Ford looks to a luxurious 4WD to counterbalance struggling Fairlane sales

1 Apr 2005

FORD Australia is believed to be working on a luxurious, brand-leading version of its Territory 4WD wagon to counter diminishing sales of its Fairlane and LTD flagships and to continue feeding the market’s voracious appetite for big, brazen 4WDs.

Having achieved commercial and critical acclaim with mainstream models of its Broadmeadows-built 4WD, Ford is now understood to be working on several variations on the theme to broaden its appeal, particularly with a slick new medium 4WD rival expected from Holden in 2006.

A senior Ford Australia executive told GoAuto that a high-series Territory would be an “interesting” addition to the market and that the value proposition inherent in the vehicle should enable it to win custom from successful overseas rivals such as the Lexus RX330 and BMW X5.

Ford Australia president Tom Gorman has also confirmed at least three Territory derivatives are under consideration, including a high-performance iteration, a turbo-diesel and a high-riding, fair-dinkum bush-basher.

“We have other Territory developments we’re working on at the moment that we’re not in a position to talk about,” Mr Gorman told GoAuto last month. “The three I’m always asked about are: where are we on a performance vehicle, where are we on diesel and where are we on the off-road?” Mr Gorman said that which version came first, and when, would depend largely on a buyer/rejector study, the results of which are expected soon. However, the first new Territory model is not likely to appear before next year.

Exactly how a brand-leading version will eventually fit into an expanded Territory range is also still unclear, but given the current-generation Territory was not designed to take a V8, the most obvious engine for a premium entrant would be a version of Ford’s turbocharged 4.0-litre inline-six, as used in the Falcon XR6-T sedan.

Meantime, photographs published in an Australian motoring magazine earlier this month showed a low-riding, rear-drive Territory test mule with unique wheels and a bonnet scoop which could indicate either a turbo-diesel or turbo-petrol engine underneath.

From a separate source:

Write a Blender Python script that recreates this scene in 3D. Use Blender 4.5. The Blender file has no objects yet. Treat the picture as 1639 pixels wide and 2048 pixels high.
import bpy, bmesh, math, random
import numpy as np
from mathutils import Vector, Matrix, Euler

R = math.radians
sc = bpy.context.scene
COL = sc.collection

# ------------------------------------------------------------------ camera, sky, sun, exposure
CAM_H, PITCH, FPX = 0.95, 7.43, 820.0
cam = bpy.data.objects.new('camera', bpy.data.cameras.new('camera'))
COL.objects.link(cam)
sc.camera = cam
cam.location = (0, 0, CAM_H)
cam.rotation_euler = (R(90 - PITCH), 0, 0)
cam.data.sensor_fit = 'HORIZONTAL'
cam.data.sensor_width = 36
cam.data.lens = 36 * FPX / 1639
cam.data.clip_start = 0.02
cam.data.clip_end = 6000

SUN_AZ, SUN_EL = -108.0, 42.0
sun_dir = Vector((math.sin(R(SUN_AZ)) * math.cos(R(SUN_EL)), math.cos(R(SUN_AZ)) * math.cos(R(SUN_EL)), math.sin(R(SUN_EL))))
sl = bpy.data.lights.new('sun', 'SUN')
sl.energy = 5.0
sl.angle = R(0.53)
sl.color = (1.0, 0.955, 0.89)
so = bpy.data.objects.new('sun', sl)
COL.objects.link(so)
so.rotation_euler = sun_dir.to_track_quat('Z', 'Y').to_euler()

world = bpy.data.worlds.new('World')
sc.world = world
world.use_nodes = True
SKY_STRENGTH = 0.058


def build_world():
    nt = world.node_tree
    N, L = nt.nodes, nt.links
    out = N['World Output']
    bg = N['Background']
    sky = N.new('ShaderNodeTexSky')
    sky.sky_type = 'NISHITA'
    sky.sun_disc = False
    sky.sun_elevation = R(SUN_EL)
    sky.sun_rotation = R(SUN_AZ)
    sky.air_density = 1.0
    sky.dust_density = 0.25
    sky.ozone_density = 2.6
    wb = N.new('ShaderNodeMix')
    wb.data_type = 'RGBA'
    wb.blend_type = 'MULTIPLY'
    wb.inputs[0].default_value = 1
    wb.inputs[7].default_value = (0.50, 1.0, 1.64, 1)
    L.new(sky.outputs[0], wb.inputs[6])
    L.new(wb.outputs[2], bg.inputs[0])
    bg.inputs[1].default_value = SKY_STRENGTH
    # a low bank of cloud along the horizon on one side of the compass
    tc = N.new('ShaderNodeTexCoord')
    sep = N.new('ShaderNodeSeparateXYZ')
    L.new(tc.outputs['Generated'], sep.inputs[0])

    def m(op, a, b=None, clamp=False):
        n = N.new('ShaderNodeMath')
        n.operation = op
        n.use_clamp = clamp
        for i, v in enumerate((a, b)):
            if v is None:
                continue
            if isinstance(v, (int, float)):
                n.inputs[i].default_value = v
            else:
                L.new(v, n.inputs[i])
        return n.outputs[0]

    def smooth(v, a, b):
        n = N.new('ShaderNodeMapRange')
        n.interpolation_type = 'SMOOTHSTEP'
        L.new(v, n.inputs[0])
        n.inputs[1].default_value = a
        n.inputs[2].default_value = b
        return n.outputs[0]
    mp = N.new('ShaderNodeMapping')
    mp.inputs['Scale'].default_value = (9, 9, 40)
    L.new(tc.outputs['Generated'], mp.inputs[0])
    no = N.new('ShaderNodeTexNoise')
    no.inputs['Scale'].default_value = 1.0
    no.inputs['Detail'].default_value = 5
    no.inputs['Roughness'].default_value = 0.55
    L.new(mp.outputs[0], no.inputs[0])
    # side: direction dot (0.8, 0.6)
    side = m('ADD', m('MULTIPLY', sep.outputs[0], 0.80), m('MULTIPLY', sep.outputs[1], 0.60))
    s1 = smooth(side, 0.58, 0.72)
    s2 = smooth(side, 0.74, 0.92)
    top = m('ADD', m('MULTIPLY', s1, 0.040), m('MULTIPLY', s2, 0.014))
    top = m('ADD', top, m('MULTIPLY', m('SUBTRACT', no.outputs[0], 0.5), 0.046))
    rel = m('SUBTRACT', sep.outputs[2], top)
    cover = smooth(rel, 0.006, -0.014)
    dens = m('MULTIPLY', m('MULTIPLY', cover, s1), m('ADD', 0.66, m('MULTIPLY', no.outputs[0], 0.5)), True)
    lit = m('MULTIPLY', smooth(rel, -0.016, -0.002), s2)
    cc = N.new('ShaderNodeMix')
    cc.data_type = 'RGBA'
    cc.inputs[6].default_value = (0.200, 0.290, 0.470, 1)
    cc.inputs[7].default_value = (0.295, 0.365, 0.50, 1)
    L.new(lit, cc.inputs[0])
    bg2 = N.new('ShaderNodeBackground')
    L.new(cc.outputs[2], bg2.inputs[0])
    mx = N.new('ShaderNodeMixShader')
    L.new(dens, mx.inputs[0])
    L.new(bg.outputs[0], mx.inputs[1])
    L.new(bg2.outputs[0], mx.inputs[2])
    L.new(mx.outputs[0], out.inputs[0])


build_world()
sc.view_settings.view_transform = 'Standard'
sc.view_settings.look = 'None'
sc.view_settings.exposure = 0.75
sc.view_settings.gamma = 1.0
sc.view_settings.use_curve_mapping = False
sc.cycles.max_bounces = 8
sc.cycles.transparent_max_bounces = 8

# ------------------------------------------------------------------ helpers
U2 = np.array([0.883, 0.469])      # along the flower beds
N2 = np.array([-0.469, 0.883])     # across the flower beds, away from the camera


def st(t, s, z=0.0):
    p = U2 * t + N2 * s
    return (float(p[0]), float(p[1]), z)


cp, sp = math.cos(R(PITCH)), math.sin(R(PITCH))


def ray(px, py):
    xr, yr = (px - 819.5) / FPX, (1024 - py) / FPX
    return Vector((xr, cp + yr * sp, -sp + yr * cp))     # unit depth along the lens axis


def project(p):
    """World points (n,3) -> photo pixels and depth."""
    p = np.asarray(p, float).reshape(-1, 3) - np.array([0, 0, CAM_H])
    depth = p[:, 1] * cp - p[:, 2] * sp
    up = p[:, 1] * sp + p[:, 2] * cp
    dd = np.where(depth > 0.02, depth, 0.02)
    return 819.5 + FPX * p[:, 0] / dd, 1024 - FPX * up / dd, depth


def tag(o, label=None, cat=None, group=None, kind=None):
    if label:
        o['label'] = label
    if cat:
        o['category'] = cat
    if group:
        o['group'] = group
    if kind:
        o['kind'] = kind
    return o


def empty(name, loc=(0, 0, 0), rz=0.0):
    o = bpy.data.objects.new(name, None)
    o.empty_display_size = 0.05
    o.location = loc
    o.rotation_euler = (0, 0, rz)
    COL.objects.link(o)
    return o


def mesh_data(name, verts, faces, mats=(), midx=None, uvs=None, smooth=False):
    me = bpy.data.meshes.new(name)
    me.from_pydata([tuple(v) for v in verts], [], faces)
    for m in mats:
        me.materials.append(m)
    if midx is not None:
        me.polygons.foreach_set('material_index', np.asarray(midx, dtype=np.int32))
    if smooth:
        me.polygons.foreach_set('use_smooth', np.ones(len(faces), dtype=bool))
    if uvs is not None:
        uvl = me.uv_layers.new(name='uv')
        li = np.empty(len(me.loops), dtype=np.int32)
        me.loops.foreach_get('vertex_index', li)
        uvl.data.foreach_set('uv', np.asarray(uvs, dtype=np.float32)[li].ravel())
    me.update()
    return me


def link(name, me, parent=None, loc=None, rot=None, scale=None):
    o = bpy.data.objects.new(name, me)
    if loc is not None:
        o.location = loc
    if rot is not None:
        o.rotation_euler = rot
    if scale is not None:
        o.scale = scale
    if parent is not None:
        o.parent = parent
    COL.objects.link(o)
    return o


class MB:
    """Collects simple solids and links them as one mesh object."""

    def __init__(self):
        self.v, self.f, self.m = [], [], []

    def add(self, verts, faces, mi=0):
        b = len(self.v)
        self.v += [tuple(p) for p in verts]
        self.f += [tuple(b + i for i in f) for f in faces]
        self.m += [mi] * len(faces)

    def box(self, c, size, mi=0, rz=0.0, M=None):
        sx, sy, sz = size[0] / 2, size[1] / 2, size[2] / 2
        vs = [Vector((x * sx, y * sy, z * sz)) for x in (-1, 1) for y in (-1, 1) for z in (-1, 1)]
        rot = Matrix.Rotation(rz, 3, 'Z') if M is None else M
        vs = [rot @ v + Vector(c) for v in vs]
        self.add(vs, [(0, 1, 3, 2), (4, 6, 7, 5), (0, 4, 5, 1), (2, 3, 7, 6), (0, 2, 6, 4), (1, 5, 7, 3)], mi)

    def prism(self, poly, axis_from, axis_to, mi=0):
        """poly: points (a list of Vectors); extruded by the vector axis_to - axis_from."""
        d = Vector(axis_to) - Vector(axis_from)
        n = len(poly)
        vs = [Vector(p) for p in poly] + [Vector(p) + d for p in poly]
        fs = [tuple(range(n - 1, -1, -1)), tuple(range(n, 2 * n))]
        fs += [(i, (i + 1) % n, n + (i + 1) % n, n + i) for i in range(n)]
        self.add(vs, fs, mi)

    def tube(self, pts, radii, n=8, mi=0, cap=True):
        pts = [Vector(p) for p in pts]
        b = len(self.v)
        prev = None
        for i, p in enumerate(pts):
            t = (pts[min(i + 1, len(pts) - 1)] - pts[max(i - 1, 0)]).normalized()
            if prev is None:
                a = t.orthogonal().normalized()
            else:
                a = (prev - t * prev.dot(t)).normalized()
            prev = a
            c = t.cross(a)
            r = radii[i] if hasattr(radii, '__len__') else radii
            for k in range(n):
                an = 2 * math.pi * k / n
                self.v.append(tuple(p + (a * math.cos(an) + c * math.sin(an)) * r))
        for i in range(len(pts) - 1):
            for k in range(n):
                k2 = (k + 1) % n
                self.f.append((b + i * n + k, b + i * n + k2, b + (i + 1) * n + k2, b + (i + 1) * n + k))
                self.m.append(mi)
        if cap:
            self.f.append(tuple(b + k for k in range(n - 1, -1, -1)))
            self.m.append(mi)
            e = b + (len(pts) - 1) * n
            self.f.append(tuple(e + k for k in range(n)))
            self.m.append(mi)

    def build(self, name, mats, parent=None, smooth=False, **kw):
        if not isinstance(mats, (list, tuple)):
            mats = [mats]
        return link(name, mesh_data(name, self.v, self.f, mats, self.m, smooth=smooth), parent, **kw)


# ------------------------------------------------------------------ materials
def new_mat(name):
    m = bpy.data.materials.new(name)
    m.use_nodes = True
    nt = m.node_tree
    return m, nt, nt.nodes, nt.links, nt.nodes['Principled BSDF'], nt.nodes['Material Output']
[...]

While it is unlikely a turbocharged (petrol) Territory production model would match the 240kW output of the XR6-T engine – around 220kW of peak power is expected – a “Territory LTD” could be sold alongside a lighter, more spartan and less expensive “Territory XR”, complete with the same engine, a higher specification and a 70kg-heavier all-wheel drivetrain.

This would create a suitable power buffer of around 40kW over the current 182kW Barra engine used in Territory Ghia and lesser models, and would also leave Ford Performance Vehicles with the means to produce its own knockdown-drag-out version using the 270kW F6 engine mated to an automatic transmission.

This latter engine/transmission combination is known to be in development at FPV/Ford, with an insider revealing to GoAuto last October that testing had been undertaken with a Falcon sedan at Winton racetrack in regional Victoria.

For the luxury Territory to be a convincing proposition above the current and well-equipped $53,290 Ghia AWD, considerable work in the cabin would also be required.

In order to subscribe to the SUV school of salubriousness, the model would need niceties such as second-row bucket seats, a double sunroof, premium-grade audio, DVD GPS with television, a larger wheel/rubber combination, reversing camera and an electric tailgate.

There are some obvious references here to the RX330, though even with that sort of gear it is understood Ford would still be able to undercut the Lexus and price a top-shelf Territory below $70,000.

Meantime, the hotly anticipated turbo-diesel Territory could comprise a reworked version of the 2.7-litre unit Ford has created with Peugeot and which is found in vehicles of Ford-owned brands such as Jaguar (S-Type) and Land Rover (Discovery).

The harder-core Territory variant is expected to include items like a long-range fuel tank, more under-body protection, extra ride height and more off-road–oriented tyres.

Should the Australian and overseas markets take to such a vehicle, it could force the Fairlane and LTD into retirement. Demand for these cars has been in decline since the late 1990s and in 2004 the two flagship vehicles achieved 2190 sales between them – the sort of numbers Territory achieves in a month.